++++ PROVIDED MATERIAL

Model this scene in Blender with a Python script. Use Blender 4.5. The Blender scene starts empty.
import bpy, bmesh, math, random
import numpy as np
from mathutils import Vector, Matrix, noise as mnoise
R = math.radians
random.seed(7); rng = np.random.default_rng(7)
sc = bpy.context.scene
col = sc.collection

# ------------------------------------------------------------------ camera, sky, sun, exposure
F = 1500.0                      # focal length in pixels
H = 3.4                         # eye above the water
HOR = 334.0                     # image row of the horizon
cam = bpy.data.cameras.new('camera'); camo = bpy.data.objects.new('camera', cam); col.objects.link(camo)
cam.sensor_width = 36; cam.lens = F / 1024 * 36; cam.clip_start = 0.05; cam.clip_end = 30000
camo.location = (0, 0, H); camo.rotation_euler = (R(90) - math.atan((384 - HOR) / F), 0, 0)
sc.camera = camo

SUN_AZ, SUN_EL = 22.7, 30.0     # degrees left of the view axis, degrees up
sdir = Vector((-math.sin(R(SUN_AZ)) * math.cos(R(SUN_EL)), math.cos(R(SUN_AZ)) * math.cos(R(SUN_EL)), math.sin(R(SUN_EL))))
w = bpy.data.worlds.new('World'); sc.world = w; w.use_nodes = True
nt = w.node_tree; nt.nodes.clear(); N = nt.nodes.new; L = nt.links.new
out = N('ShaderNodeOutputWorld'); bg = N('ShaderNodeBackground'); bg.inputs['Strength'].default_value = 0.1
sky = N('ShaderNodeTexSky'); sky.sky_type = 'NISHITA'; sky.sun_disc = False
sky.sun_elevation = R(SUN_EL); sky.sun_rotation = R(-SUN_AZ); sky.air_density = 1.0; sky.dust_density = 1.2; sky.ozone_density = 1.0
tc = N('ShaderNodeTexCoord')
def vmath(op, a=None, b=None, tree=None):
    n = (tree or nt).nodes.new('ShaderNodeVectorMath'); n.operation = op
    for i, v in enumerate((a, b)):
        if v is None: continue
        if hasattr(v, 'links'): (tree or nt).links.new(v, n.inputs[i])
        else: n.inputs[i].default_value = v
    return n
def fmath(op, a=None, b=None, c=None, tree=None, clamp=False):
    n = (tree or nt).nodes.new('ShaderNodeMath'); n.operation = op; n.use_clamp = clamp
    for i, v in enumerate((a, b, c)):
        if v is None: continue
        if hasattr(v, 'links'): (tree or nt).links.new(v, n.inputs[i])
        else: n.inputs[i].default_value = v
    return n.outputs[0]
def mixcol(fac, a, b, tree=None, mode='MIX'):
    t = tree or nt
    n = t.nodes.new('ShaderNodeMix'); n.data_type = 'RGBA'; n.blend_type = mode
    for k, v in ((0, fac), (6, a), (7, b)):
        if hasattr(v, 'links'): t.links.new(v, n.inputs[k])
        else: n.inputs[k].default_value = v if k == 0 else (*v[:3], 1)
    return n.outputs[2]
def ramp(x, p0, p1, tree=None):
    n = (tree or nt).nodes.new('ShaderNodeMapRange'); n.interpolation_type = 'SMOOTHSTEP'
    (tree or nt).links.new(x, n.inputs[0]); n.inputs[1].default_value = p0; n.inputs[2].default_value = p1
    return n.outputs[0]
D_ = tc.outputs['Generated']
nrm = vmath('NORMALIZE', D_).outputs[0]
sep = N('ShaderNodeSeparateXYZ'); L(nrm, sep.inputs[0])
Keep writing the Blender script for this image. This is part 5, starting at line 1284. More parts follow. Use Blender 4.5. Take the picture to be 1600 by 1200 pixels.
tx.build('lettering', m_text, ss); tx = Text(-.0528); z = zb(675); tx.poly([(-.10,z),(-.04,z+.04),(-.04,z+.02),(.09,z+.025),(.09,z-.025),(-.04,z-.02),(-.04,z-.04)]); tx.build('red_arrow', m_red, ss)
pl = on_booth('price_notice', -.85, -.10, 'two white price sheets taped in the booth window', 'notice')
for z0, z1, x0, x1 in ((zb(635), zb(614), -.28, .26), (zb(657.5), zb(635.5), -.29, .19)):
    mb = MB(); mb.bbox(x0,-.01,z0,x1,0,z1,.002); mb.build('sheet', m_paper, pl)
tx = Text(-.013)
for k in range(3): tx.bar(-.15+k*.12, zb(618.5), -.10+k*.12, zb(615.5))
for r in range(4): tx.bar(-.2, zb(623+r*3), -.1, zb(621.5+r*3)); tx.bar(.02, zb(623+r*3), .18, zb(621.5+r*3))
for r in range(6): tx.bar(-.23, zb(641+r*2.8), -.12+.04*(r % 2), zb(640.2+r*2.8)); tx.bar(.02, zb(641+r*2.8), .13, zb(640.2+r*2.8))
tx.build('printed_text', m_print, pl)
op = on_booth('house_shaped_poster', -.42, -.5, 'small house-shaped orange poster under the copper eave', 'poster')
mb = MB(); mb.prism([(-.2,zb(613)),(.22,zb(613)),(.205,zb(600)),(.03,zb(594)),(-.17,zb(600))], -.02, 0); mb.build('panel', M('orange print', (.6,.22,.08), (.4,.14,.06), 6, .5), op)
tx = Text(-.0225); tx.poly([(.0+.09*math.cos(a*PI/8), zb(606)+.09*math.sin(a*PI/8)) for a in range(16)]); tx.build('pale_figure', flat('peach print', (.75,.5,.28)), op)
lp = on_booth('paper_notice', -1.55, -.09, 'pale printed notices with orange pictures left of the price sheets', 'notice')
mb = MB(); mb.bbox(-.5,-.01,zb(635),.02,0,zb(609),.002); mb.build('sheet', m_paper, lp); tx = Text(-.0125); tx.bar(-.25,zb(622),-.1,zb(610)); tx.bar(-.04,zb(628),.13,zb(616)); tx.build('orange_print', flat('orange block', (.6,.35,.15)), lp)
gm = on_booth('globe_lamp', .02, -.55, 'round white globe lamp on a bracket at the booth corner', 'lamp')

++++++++

#### WHAT YOU SHOULD DO:
Take the records above and return them exactly as written.

#### WORKED SOLUTION:
Model this scene in Blender with a Python script. Use Blender 4.5. The Blender scene starts empty.
import bpy, bmesh, math, random
import numpy as np
from mathutils import Vector, Matrix, noise as mnoise
R = math.radians
random.seed(7); rng = np.random.default_rng(7)
sc = bpy.context.scene
col = sc.collection

# ------------------------------------------------------------------ camera, sky, sun, exposure
F = 1500.0                      # focal length in pixels
H = 3.4                         # eye above the water
HOR = 334.0                     # image row of the horizon
cam = bpy.data.cameras.new('camera'); camo = bpy.data.objects.new('camera', cam); col.objects.link(camo)
cam.sensor_width = 36; cam.lens = F / 1024 * 36; cam.clip_start = 0.05; cam.clip_end = 30000
camo.location = (0, 0, H); camo.rotation_euler = (R(90) - math.atan((384 - HOR) / F), 0, 0)
sc.camera = camo

SUN_AZ, SUN_EL = 22.7, 30.0     # degrees left of the view axis, degrees up
sdir = Vector((-math.sin(R(SUN_AZ)) * math.cos(R(SUN_EL)), math.cos(R(SUN_AZ)) * math.cos(R(SUN_EL)), math.sin(R(SUN_EL))))
w = bpy.data.worlds.new('World'); sc.world = w; w.use_nodes = True
nt = w.node_tree; nt.nodes.clear(); N = nt.nodes.new; L = nt.links.new
out = N('ShaderNodeOutputWorld'); bg = N('ShaderNodeBackground'); bg.inputs['Strength'].default_value = 0.1
sky = N('ShaderNodeTexSky'); sky.sky_type = 'NISHITA'; sky.sun_disc = False
sky.sun_elevation = R(SUN_EL); sky.sun_rotation = R(-SUN_AZ); sky.air_density = 1.0; sky.dust_density = 1.2; sky.ozone_density = 1.0
tc = N('ShaderNodeTexCoord')
def vmath(op, a=None, b=None, tree=None):
    n = (tree or nt).nodes.new('ShaderNodeVectorMath'); n.operation = op
    for i, v in enumerate((a, b)):
        if v is None: continue
        if hasattr(v, 'links'): (tree or nt).links.new(v, n.inputs[i])
        else: n.inputs[i].default_value = v
    return n
def fmath(op, a=None, b=None, c=None, tree=None, clamp=False):
    n = (tree or nt).nodes.new('ShaderNodeMath'); n.operation = op; n.use_clamp = clamp
    for i, v in enumerate((a, b, c)):
        if v is None: continue
        if hasattr(v, 'links'): (tree or nt).links.new(v, n.inputs[i])
        else: n.inputs[i].default_value = v
    return n.outputs[0]
def mixcol(fac, a, b, tree=None, mode='MIX'):
    t = tree or nt
    n = t.nodes.new('ShaderNodeMix'); n.data_type = 'RGBA'; n.blend_type = mode
    for k, v in ((0, fac), (6, a), (7, b)):
        if hasattr(v, 'links'): t.links.new(v, n.inputs[k])
        else: n.inputs[k].default_value = v if k == 0 else (*v[:3], 1)
    return n.outputs[2]
def ramp(x, p0, p1, tree=None):
    n = (tree or nt).nodes.new('ShaderNodeMapRange'); n.interpolation_type = 'SMOOTHSTEP'
    (tree or nt).links.new(x, n.inputs[0]); n.inputs[1].default_value = p0; n.inputs[2].default_value = p1
    return n.outputs[0]
D_ = tc.outputs['Generated']
nrm = vmath('NORMALIZE', D_).outputs[0]
sep = N('ShaderNodeSeparateXYZ'); L(nrm, sep.inputs[0])
Keep writing the Blender script for this image. This is part 5, starting at line 1284. More parts follow. Use Blender 4.5. Take the picture to be 1600 by 1200 pixels.
tx.build('lettering', m_text, ss); tx = Text(-.0528); z = zb(675); tx.poly([(-.10,z),(-.04,z+.04),(-.04,z+.02),(.09,z+.025),(.09,z-.025),(-.04,z-.02),(-.04,z-.04)]); tx.build('red_arrow', m_red, ss)
pl = on_booth('price_notice', -.85, -.10, 'two white price sheets taped in the booth window', 'notice')
for z0, z1, x0, x1 in ((zb(635), zb(614), -.28, .26), (zb(657.5), zb(635.5), -.29, .19)):
    mb = MB(); mb.bbox(x0,-.01,z0,x1,0,z1,.002); mb.build('sheet', m_paper, pl)
tx = Text(-.013)
for k in range(3): tx.bar(-.15+k*.12, zb(618.5), -.10+k*.12, zb(615.5))
for r in range(4): tx.bar(-.2, zb(623+r*3), -.1, zb(621.5+r*3)); tx.bar(.02, zb(623+r*3), .18, zb(621.5+r*3))
for r in range(6): tx.bar(-.23, zb(641+r*2.8), -.12+.04*(r % 2), zb(640.2+r*2.8)); tx.bar(.02, zb(641+r*2.8), .13, zb(640.2+r*2.8))
tx.build('printed_text', m_print, pl)
op = on_booth('house_shaped_poster', -.42, -.5, 'small house-shaped orange poster under the copper eave', 'poster')
mb = MB(); mb.prism([(-.2,zb(613)),(.22,zb(613)),(.205,zb(600)),(.03,zb(594)),(-.17,zb(600))], -.02, 0); mb.build('panel', M('orange print', (.6,.22,.08), (.4,.14,.06), 6, .5), op)
tx = Text(-.0225); tx.poly([(.0+.09*math.cos(a*PI/8), zb(606)+.09*math.sin(a*PI/8)) for a in range(16)]); tx.build('pale_figure', flat('peach print', (.75,.5,.28)), op)
lp = on_booth('paper_notice', -1.55, -.09, 'pale printed notices with orange pictures left of the price sheets', 'notice')
mb = MB(); mb.bbox(-.5,-.01,zb(635),.02,0,zb(609),.002); mb.build('sheet', m_paper, lp); tx = Text(-.0125); tx.bar(-.25,zb(622),-.1,zb(610)); tx.bar(-.04,zb(628),.13,zb(616)); tx.build('orange_print', flat('orange block', (.6,.35,.15)), lp)
gm = on_booth('globe_lamp', .02, -.55, 'round white globe lamp on a bracket at the booth corner', 'lamp')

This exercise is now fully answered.